Les entreprises de presse ‘’doivent aussi respecter l’ordre public en veillant notamment à ne pas diffuser des programmes ou messages de nature à inciter à la violence ou à la haine’’, ajoute-t-il en citant toujours le même article du Code de la presse.

‘’Une déclinaison de cette limitation est retrouvée dans les conventions et le cahier des charges qui lient l’Etat aux groupes de presse’’, fait valoir le ministre de la Communication, des Télécommunications et de l’Economie numérique.

Il a tenu à rappeler, en citant les textes encadrant l’exercice de la profession de journaliste au Sénégal, que ‘’le journaliste doit faire une présentation honnête, impartiale et objective des questions et sujets traités’’.

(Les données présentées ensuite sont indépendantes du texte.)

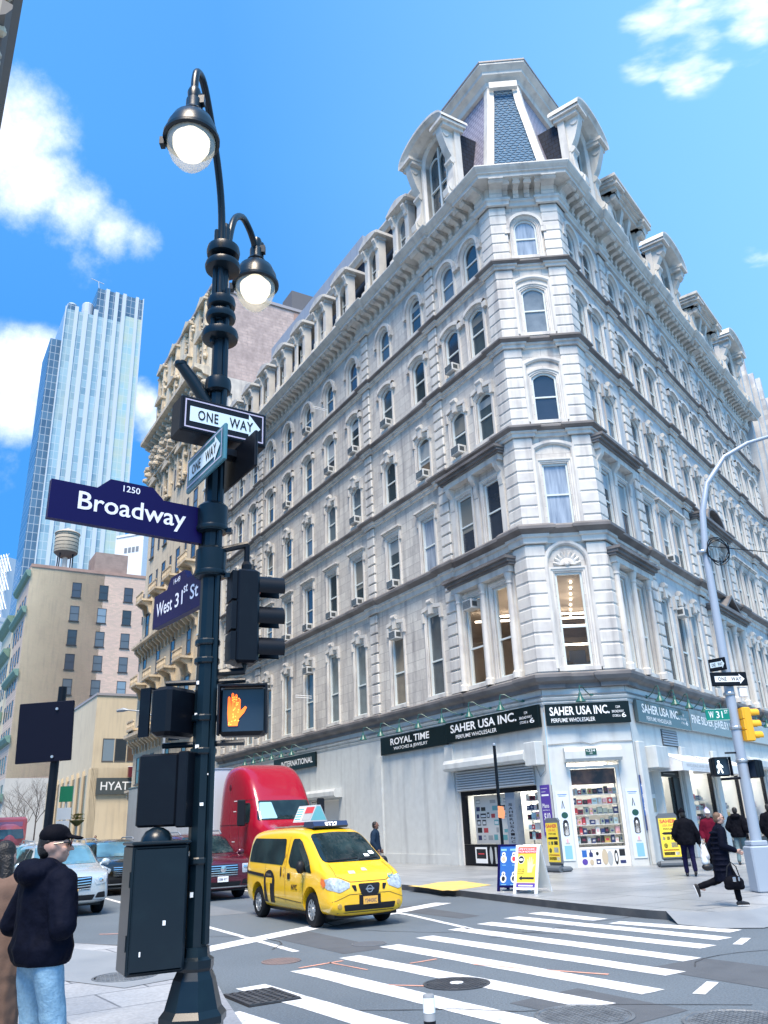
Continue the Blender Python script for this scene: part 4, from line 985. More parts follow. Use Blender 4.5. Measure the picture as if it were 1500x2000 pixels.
hood_box('shutter_box', None, VC(0, .022), .55, 2.62, 3.74, 4.25, .4); hood_box('shutter_box', None, VL(0, .022), -6.25, -.85, 3.86, 4.3, .5)
shl = MB()
for i in range(8): shl.prism_x([(-.05, 3.03 + i * .1), (-.12, 3.05 + i * .1), (-.12, 3.1 + i * .1), (-.05, 3.125 + i * .1)], -5.85, -.82)
hp('roller_shutter', shl, shutter_m, VL(0, .022))
hp('junction_box', MB().rbox(-.86, -.2, -.42, 0, 3.7, 4.55, .02), shopwall, VL(0, .022))
hood_box('shutter_box', None, VL(0, .022), -20.9, -16.6, 3.3, 3.75, .5)
cd = MB()
cd.tube([LW(36, .06) + Vector((0, 0, 6.2)), LW(.02, .06) + Vector((0, 0, 6.2)), CW(.05, .06) + Vector((0, 0, 6.2)), CW(WC - .03, .06) + Vector((0, 0, 6.2)), RW(.03, .06) + Vector((0, 0, 6.2)), RW(33, .06) + Vector((0, 0, 6.2))], .025, 6)
cd.tube([CW(.02, .05) + Vector((0, 0, 4.4)), CW(1.3, .05) + Vector((0, 0, 4.44)), CW(1.6, .05) + Vector((0, 0, 4.36)), CW(2.0, .05) + Vector((0, 0, 4.44)), CW(WC, .05) + Vector((0, 0, 4.42))], .015, 5)
cd.tube([LW(.15, .05) + Vector((0, 0, 4.4)), LW(.18, .05) + Vector((0, 0, 3.5)), LW(.5, .06) + Vector((0, 0, 3.3)), LW(.7, .06) + Vector((0, 0, 3.7))], .012, 5)
hp('conduit', cd, mat('dull_cable', (0.2, 0.22, 0.24), .5), I4)
# posters on the corner piers
def poster(label, M, w_, h_, base, items):
    t = thing('poster', label, 'poster', M=M); part('sheet', MB().box(0, w_, 0, .012, 0, h_), base, t); printed('print', T(0, 0, 0), items, t, INK)
bottle = lambda cx, z, k=1.0: [(cx - .05 * k, z), (cx + .05 * k, z), (cx + .085 * k, z + .05), (cx + .085 * k, z + .42), (cx + .05 * k, z + .5), (cx - .05 * k, z + .5), (cx - .085 * k, z + .42), (cx - .085 * k, z + .05)]
def bottle_poster(label, M):
    poster(label, M, .46, 2.35, ink('paper', (.62, .7, .8)), [(10, 'r', .06, .4, 2.22, 2.24), (10, 'r', .1, .36, 2.17, 2.185), (6, 'p', [(.16, 1.75), (.19, 1.75), (.23, 2.02), (.21, 2.02)]), (6, 'p', [(.25, 1.75), (.28, 1.75), (.23, 2.02), (.22, 2.0)]),
        (4, 'd', .25, 1.52, .12, .11), (6, 'p', bottle(.25, .82, 1.25)), (1, 'p', bottle(.25, .84, 1.02)), (6, 'd', .25, 1.29, .085, .075, -.008), (1, 'd', .25, 1.2, .035, .06, -.009), (9, 'r', .17, .33, .55, .6), (5, 'r', .12, .38, .06, .5), (11, 'd', .25, .66, .04, .07)])
bottle_poster('white perfume poster with a dark green leaf left of the corner shop door', VC(.1, .045, .4))
bottle_poster('white perfume poster with a dark green leaf right of the corner shop door', VC(2.63, .045, .4))
poster('navy phone plan banner reading 10 left of the corner door', VL(.62, .045, 1.25), .52, 1.75, INK[8], [(1, 'r', .06, .4, 1.62, 1.635), (1, 'r', .06, .46, 1.36, 1.42), (1, 'r', .06, .3, 1.5, 1.515), (1, 't', 'Plans', .06, .42, .95, 1.1), (1, 't', 'starting at', .06, .44, .84, .9), (1, 't', '$10', .1, .44, .48, .78, -.006, .02), (1, 't', 'Lyca', .08, .4, .08, .28)])
poster('navy phone plan banner reading 19 right of the corner door', VR_(.08, .045, 1.3), .42, 1.9, INK[10], [(0, 'r', 0, .42, 0, .5), (0, 'r', 0, .42, 1.6, 1.9), (1, 't', 'Plans', .05, .36, 1.05, 1.22), (1, 't', '$19', .06, .36, .62, .95, -.006, .02), (1, 'r', .05, .34, 1.5, 1.55)])
# avenue side shops -------------------------------------------------
rf = MB()
for a, b in ((2.45, 4.7),): rf.box(a, b, .05, .2, 3.2, 3.75); rf.box(a, a + .1, .05, .2, .15, 3.19); rf.box(b - .75, b, .05, .25, .15, 3.19)
for a, b in ((5.6, 9.0), (9.8, 13.2), (14.2, 18), (19, 23)): rf.box(a, a + .12, .04, .2, .15, 3.74); rf.box(b - .12, b, .04, .2, .15, 3.74); rf.box(a + .12, b - .12, .04, .2, .15, .55)
hp('shop_frame', rf, black_m, VR_(0))
for a, b in ((2.56, 3.94), (5.73, 8.87), (9.93, 13.07), (14.33, 17.87), (19.13, 22.87)): hp('shop_glass', (lambda m: (plate(m, a, b, .56, 3.19, .1), m)[1])(MB()), shopglass, VR_(0))
items = []
for r_ in range(8):
    for c in range(5):
        if rnd.random() < .85: x, z = 2.65 + c * .26, .55 + r_ * .32; k = rnd.choice((6, 9, 0, 9)); items.append((k, 'r', x, x + rnd.uniform(.1, .2), z, z + rnd.uniform(.1, .22)))
dsp = hp('display_panel', MB().box(2.58, 3.92, .5, .55, .3, 3.15), roomw, VR_(0)); printed('product_card', T(0, .5, 0), items, dsp, INK)
printed('header_print', HI @ VR_(0) @ T(0, .045, 0), [(9, 't', 'ROYAL TIME', 2.6, 4.5, 3.45, 3.68), (9, 'r', 2.9, 4.2, 3.3, 3.32)], hotel, INK)
items = [(9, 'r', 1.05, 2.2, 2.55, 3.35), (12, 'r', 1.1, 2.15, 1.9, 2.4), (9, 'r', 1.05, 2.2, .8, 1.75)]
printed('shop_notice', HI @ VR_(0) @ T(0, .24, 0), items, hotel, INK)
items = []
for i in range(26):
    x, z = 10 + rnd.random() * 2.8, .7 + rnd.random() * 2.1; items.append((rnd.choice((3, 9, 6, 12, 1, 13, 11)), 'r', x, x + rnd.uniform(.1, .4), z, z + rnd.uniform(.1, .3), -.004 - i * .001))
for i in range(26):
    x, z = 14.4 + rnd.random() * 3.2, .7 + rnd.random() * 2.1; items.append((rnd.choice((3, 9, 6, 12, 1, 13, 4)), 'r', x, x + rnd.uniform(.1, .4), z, z + rnd.uniform(.1, .3), -.04 - i * .001))
printed('product_card', HI @ VR_(0) @ T(0, 1.3, 0), items, hotel, INK)
vg = MB()
for i in range(6): vg.prism_x([(0, 4.42 + i * .1), (-.06, 4.42 + i * .1), (-.02, 4.5 + i * .1), (0, 4.5 + i * .1)], 3.2, 4.95)
vg.cur = 1; vg.box(3.15, 5.0, -.004, .0, 4.38, 5.02); hp('vent_grille', vg, [steel, black_m], VR_(0, .03))
def awning(label, M, x0, x1, z0, z1, pr, txt=None):
    t = thing('awning', label, 'awning', M=M)
    c = MB(); c.prism_x([(0, z1), (-pr, z0 + .34), (-pr, z0), (-pr + .02, z0), (-pr + .03, z0 + .32), (0, z1 - .03)], x0, x1)
    for x in (x0, x1): c.poly([(x, 0, z1), (x, -pr, z0 + .34), (x, -pr, z0), (x, 0, z0)])
    part('canvas', c, mat('white_canvas', (.7, .72, .74), .7, var=.3), t)
    if txt:
        l_ = MB(); letter(l_, txt, x0 + .4, x1 - .4, z0 + .14, z0 + .27, -pr - .006, .006); letter(l_, 'WATCHES JEWELRY', x0 + .8, x1 - .8, z0 + .03, z0 + .1, -pr - .006); part('lettering', l_, INK[9], t)
awning('white lettered shop awning over the doorway right of the corner', VR_(0, .03), 2.3, 6.3, 3.35, 4.1, .95, 'WHOLESALE SAHER USA INC')
awning('plain white awning behind the avenue signal pole', VR_(0, .03), 6.6, 11.5, 3.35, 4.1, 1.0)
hp('awning_box', MB().rbox(.95, 2.2, -.5, 0, 3.45, 4.25, .02), shopwall, VR_(0, .022))
hood_box('shutter_box', None, VR_(0, .022), 13.9, 23.2, 3.76, 4.3, .5)
# shop signs ---------------------------------------------------------
def shop_sign(label, M, w_, h_, rows, board=signblk, ink_=white_m, d=.14):
    t = thing('shop_sign', label, 'shop sign', M=M)
    part('board', MB().rbox(0, w_, -d, 0, 0, h_, .012), board, t)
    l_ = MB()
    for tx, x0, x1, z0, z1, bo in rows: letter(l_, tx, x0 * w_, x1 * w_, z0 * h_, z1 * h_, -d - .003, bo)
    part('lettering', l_, ink_, t)
addr = lambda a, b: [('1234', a + .05, b - .06, .68, .8, .004), ('BROADWAY', a, b - .02, .47, .59, .004), ('STORE #', a, a + (b - a) * .58, .26, .38, .004), ('6', a + (b - a) * .68, b, .24, .46, .01)]
shop_sign('black sign with white letters reading ROYAL TIME WATCHES & JEWELRY', VL(12.1, .03, 5.03), 5.75, .84, [('ROYAL TIME', .17, .77, .48, .85, .02), ('WATCHES & JEWELRY', .22, .74, .14, .36, .006)])
shop_sign('black sign reading SAHER USA INC on the street side wall', VL(6.3, .06, 5.06), 6.2, .84, [('SAHER USA INC.', .06, .79, .45, .86, .022), ('PERFUME WHOLESALER', .12, .58, .13, .32, .006)] + addr(.82, .96))
shop_sign('black sign reading SAHER USA INC over the corner door', VC(.03, .1, 5.07), 3.13, .78, [('SAHER USA INC.', .05, .76, .45, .86, .022), ('PERFUME WHOLESALER', .06, .58, .13, .32, .006)] + addr(.79, .95))
dull = mat('glossy_sign_board', (0.06, 0.09, 0.1), 0.15)
shop_sign('dark sign reading SAHER USA INC on the avenue side wall', VR_(.5, .06, 5.12), 6.0, .84, [('SAHER USA INC.', .08, .78, .45, .86, .02), ('PERFUME WHOLESALER', .14, .6, .13, .32, .006)] + addr(.81, .95), dull)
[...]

‘’La chaîne de télévision ne doit pas être utilisée à des fins de propagande’’, poursuit-il en faisant allusion à ce qui a été reproché à la chaîne privée Walf TV.

Moussa Bocar Thiam a invoqué ‘’la nécessité de sauvegarder l’ordre public, la sécurité nationale et l’intégrité du territoire’’.

Cette nécessité, à ses yeux, ‘’justifie, conformément à la loi, la prise de mesures conservatoires pour rétablir la paix publique’’.

Le Sénégal a reculé de 31 places au dernier classement de Reporters sans frontières consacré à l’état de la liberté de la presse dans le monde.

Deux journalistes, Pape Ndiaye (Walf TV) et Serigne Saliou Guèye, sont placés en détention depuis plusieurs semaines, plusieurs mois même pour le premier, pour des faits liés à l’exercice de leur profession.